THE DATA:
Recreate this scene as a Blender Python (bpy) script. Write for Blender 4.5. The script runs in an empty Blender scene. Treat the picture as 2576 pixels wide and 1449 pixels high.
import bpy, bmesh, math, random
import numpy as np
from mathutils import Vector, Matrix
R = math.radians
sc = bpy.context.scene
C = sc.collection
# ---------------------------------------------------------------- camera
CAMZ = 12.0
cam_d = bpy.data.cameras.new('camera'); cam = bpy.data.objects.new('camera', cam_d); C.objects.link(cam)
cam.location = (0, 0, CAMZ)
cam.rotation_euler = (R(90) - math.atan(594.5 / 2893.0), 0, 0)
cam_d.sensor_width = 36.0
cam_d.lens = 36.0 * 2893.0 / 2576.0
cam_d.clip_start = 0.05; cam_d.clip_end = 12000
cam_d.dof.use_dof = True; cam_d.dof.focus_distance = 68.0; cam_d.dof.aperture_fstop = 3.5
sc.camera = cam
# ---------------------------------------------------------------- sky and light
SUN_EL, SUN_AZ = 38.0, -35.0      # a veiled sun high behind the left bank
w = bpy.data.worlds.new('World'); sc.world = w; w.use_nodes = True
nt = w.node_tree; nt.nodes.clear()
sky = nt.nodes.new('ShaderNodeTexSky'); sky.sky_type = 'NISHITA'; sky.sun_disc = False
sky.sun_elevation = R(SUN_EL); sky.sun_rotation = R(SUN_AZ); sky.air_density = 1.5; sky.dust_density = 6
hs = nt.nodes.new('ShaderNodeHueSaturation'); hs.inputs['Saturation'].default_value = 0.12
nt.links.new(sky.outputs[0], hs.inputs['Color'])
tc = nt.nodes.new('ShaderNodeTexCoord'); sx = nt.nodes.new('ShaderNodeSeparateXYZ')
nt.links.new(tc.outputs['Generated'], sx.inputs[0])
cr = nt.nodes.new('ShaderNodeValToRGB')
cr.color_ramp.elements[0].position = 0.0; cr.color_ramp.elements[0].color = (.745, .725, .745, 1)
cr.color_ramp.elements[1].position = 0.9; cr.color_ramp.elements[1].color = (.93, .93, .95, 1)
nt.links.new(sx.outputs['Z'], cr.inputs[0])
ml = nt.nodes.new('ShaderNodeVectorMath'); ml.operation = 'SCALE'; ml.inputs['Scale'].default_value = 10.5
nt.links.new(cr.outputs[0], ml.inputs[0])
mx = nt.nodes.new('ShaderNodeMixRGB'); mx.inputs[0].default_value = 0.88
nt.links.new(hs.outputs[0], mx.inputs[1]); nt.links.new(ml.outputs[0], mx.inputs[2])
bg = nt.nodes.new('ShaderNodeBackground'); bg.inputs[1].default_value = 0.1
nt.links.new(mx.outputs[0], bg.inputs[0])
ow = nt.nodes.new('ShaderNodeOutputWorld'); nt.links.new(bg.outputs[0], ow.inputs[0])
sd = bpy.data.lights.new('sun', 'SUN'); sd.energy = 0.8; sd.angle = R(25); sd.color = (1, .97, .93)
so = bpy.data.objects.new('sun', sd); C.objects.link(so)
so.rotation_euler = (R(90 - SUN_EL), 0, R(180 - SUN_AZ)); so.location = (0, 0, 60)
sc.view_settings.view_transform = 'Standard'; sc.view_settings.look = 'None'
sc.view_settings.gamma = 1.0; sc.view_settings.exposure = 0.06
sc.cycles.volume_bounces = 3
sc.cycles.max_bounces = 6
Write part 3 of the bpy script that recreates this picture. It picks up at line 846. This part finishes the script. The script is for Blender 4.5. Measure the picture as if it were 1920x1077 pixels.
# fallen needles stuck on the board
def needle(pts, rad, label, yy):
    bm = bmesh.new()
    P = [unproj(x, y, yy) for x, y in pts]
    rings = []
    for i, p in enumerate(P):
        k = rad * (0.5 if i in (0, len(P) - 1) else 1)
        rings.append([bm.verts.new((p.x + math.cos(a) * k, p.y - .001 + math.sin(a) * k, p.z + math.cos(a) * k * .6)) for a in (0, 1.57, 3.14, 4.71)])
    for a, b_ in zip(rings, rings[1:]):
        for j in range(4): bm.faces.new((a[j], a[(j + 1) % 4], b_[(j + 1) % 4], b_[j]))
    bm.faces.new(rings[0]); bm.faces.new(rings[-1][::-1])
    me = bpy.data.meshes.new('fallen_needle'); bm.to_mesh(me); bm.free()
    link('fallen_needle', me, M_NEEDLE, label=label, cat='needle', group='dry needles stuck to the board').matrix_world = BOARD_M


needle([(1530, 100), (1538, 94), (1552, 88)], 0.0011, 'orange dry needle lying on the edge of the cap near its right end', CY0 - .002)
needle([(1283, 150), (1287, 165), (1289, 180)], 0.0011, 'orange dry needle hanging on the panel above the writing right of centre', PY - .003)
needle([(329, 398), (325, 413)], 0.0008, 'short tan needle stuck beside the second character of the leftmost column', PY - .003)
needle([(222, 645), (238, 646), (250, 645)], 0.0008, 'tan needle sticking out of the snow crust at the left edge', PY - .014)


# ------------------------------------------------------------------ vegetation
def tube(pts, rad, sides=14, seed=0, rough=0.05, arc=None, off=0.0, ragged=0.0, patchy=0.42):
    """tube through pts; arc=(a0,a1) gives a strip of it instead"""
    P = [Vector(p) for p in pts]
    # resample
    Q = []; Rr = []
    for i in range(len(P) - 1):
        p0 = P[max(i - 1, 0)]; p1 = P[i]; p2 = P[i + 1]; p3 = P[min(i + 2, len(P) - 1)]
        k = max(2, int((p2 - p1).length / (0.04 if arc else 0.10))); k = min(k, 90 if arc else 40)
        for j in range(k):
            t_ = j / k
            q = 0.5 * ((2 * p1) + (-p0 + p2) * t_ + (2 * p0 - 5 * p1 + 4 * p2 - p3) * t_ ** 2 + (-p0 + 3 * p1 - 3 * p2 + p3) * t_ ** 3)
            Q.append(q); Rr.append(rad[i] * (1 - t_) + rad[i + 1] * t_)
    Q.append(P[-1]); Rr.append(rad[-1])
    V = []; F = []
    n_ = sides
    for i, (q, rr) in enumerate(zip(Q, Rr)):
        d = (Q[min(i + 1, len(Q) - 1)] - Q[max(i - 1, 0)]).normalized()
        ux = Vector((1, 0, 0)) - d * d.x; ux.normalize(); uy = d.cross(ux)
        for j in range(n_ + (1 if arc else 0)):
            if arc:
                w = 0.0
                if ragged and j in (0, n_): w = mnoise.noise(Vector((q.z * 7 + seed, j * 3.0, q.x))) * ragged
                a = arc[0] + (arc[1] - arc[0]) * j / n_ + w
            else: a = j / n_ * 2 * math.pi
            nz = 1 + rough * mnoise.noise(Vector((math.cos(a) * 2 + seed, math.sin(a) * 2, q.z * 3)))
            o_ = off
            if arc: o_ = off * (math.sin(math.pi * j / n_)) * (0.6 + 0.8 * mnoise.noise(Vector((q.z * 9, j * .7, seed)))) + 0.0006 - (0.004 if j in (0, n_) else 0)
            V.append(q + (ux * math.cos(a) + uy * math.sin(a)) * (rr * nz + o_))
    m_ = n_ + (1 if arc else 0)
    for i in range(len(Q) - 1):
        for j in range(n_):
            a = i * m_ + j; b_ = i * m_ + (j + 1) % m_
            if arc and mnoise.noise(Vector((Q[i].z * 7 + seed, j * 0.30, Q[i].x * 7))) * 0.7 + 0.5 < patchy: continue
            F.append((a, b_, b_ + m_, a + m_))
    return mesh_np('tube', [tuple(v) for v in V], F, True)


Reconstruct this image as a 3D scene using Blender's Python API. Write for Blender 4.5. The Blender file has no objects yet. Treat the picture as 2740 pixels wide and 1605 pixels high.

TASK DETAILS: Transcribe every entry verbatim.

OUTPUT BELOW:
Recreate this scene as a Blender Python (bpy) script. Write for Blender 4.5. The script runs in an empty Blender scene. Treat the picture as 2576 pixels wide and 1449 pixels high.
import bpy, bmesh, math, random
import numpy as np
from mathutils import Vector, Matrix
R = math.radians
sc = bpy.context.scene
C = sc.collection
# ---------------------------------------------------------------- camera
CAMZ = 12.0
cam_d = bpy.data.cameras.new('camera'); cam = bpy.data.objects.new('camera', cam_d); C.objects.link(cam)
cam.location = (0, 0, CAMZ)
cam.rotation_euler = (R(90) - math.atan(594.5 / 2893.0), 0, 0)
cam_d.sensor_width = 36.0
cam_d.lens = 36.0 * 2893.0 / 2576.0
cam_d.clip_start = 0.05; cam_d.clip_end = 12000
cam_d.dof.use_dof = True; cam_d.dof.focus_distance = 68.0; cam_d.dof.aperture_fstop = 3.5
sc.camera = cam
# ---------------------------------------------------------------- sky and light
SUN_EL, SUN_AZ = 38.0, -35.0      # a veiled sun high behind the left bank
w = bpy.data.worlds.new('World'); sc.world = w; w.use_nodes = True
nt = w.node_tree; nt.nodes.clear()
sky = nt.nodes.new('ShaderNodeTexSky'); sky.sky_type = 'NISHITA'; sky.sun_disc = False
sky.sun_elevation = R(SUN_EL); sky.sun_rotation = R(SUN_AZ); sky.air_density = 1.5; sky.dust_density = 6
hs = nt.nodes.new('ShaderNodeHueSaturation'); hs.inputs['Saturation'].default_value = 0.12
nt.links.new(sky.outputs[0], hs.inputs['Color'])
tc = nt.nodes.new('ShaderNodeTexCoord'); sx = nt.nodes.new('ShaderNodeSeparateXYZ')
nt.links.new(tc.outputs['Generated'], sx.inputs[0])
cr = nt.nodes.new('ShaderNodeValToRGB')
cr.color_ramp.elements[0].position = 0.0; cr.color_ramp.elements[0].color = (.745, .725, .745, 1)
cr.color_ramp.elements[1].position = 0.9; cr.color_ramp.elements[1].color = (.93, .93, .95, 1)
nt.links.new(sx.outputs['Z'], cr.inputs[0])
ml = nt.nodes.new('ShaderNodeVectorMath'); ml.operation = 'SCALE'; ml.inputs['Scale'].default_value = 10.5
nt.links.new(cr.outputs[0], ml.inputs[0])
mx = nt.nodes.new('ShaderNodeMixRGB'); mx.inputs[0].default_value = 0.88
nt.links.new(hs.outputs[0], mx.inputs[1]); nt.links.new(ml.outputs[0], mx.inputs[2])
bg = nt.nodes.new('ShaderNodeBackground'); bg.inputs[1].default_value = 0.1
nt.links.new(mx.outputs[0], bg.inputs[0])
ow = nt.nodes.new('ShaderNodeOutputWorld'); nt.links.new(bg.outputs[0], ow.inputs[0])
sd = bpy.data.lights.new('sun', 'SUN'); sd.energy = 0.8; sd.angle = R(25); sd.color = (1, .97, .93)
so = bpy.data.objects.new('sun', sd); C.objects.link(so)
so.rotation_euler = (R(90 - SUN_EL), 0, R(180 - SUN_AZ)); so.location = (0, 0, 60)
sc.view_settings.view_transform = 'Standard'; sc.view_settings.look = 'None'
sc.view_settings.gamma = 1.0; sc.view_settings.exposure = 0.06
sc.cycles.volume_bounces = 3
sc.cycles.max_bounces = 6
Write part 3 of the bpy script that recreates this picture. It picks up at line 846. This part finishes the script. The script is for Blender 4.5. Measure the picture as if it were 1920x1077 pixels.
# fallen needles stuck on the board
def needle(pts, rad, label, yy):
    bm = bmesh.new()
    P = [unproj(x, y, yy) for x, y in pts]
    rings = []
    for i, p in enumerate(P):
        k = rad * (0.5 if i in (0, len(P) - 1) else 1)
        rings.append([bm.verts.new((p.x + math.cos(a) * k, p.y - .001 + math.sin(a) * k, p.z + math.cos(a) * k * .6)) for a in (0, 1.57, 3.14, 4.71)])
    for a, b_ in zip(rings, rings[1:]):
        for j in range(4): bm.faces.new((a[j], a[(j + 1) % 4], b_[(j + 1) % 4], b_[j]))
    bm.faces.new(rings[0]); bm.faces.new(rings[-1][::-1])
    me = bpy.data.meshes.new('fallen_needle'); bm.to_mesh(me); bm.free()
    link('fallen_needle', me, M_NEEDLE, label=label, cat='needle', group='dry needles stuck to the board').matrix_world = BOARD_M


needle([(1530, 100), (1538, 94), (1552, 88)], 0.0011, 'orange dry needle lying on the edge of the cap near its right end', CY0 - .002)
needle([(1283, 150), (1287, 165), (1289, 180)], 0.0011, 'orange dry needle hanging on the panel above the writing right of centre', PY - .003)
needle([(329, 398), (325, 413)], 0.0008, 'short tan needle stuck beside the second character of the leftmost column', PY - .003)
needle([(222, 645), (238, 646), (250, 645)], 0.0008, 'tan needle sticking out of the snow crust at the left edge', PY - .014)


# ------------------------------------------------------------------ vegetation
def tube(pts, rad, sides=14, seed=0, rough=0.05, arc=None, off=0.0, ragged=0.0, patchy=0.42):
    """tube through pts; arc=(a0,a1) gives a strip of it instead"""
    P = [Vector(p) for p in pts]
    # resample
    Q = []; Rr = []
    for i in range(len(P) - 1):
        p0 = P[max(i - 1, 0)]; p1 = P[i]; p2 = P[i + 1]; p3 = P[min(i + 2, len(P) - 1)]
        k = max(2, int((p2 - p1).length / (0.04 if arc else 0.10))); k = min(k, 90 if arc else 40)
        for j in range(k):
            t_ = j / k
            q = 0.5 * ((2 * p1) + (-p0 + p2) * t_ + (2 * p0 - 5 * p1 + 4 * p2 - p3) * t_ ** 2 + (-p0 + 3 * p1 - 3 * p2 + p3) * t_ ** 3)
            Q.append(q); Rr.append(rad[i] * (1 - t_) + rad[i + 1] * t_)
    Q.append(P[-1]); Rr.append(rad[-1])
    V = []; F = []
    n_ = sides
    for i, (q, rr) in enumerate(zip(Q, Rr)):
        d = (Q[min(i + 1, len(Q) - 1)] - Q[max(i - 1, 0)]).normalized()
        ux = Vector((1, 0, 0)) - d * d.x; ux.normalize(); uy = d.cross(ux)
        for j in range(n_ + (1 if arc else 0)):
            if arc:
                w = 0.0
                if ragged and j in (0, n_): w = mnoise.noise(Vector((q.z * 7 + seed, j * 3.0, q.x))) * ragged
                a = arc[0] + (arc[1] - arc[0]) * j / n_ + w
            else: a = j / n_ * 2 * math.pi
            nz = 1 + rough * mnoise.noise(Vector((math.cos(a) * 2 + seed, math.sin(a) * 2, q.z * 3)))
            o_ = off
            if arc: o_ = off * (math.sin(math.pi * j / n_)) * (0.6 + 0.8 * mnoise.noise(Vector((q.z * 9, j * .7, seed)))) + 0.0006 - (0.004 if j in (0, n_) else 0)
            V.append(q + (ux * math.cos(a) + uy * math.sin(a)) * (rr * nz + o_))
    m_ = n_ + (1 if arc else 0)
    for i in range(len(Q) - 1):
        for j in range(n_):
            a = i * m_ + j; b_ = i * m_ + (j + 1) % m_
            if arc and mnoise.noise(Vector((Q[i].z * 7 + seed, j * 0.30, Q[i].x * 7))) * 0.7 + 0.5 < patchy: continue
            F.append((a, b_, b_ + m_, a + m_))
    return mesh_np('tube', [tuple(v) for v in V], F, True)


Reconstruct this image as a 3D scene using Blender's Python API. Write for Blender 4.5. The Blender file has no objects yet. Treat the picture as 2740 pixels wide and 1605 pixels high.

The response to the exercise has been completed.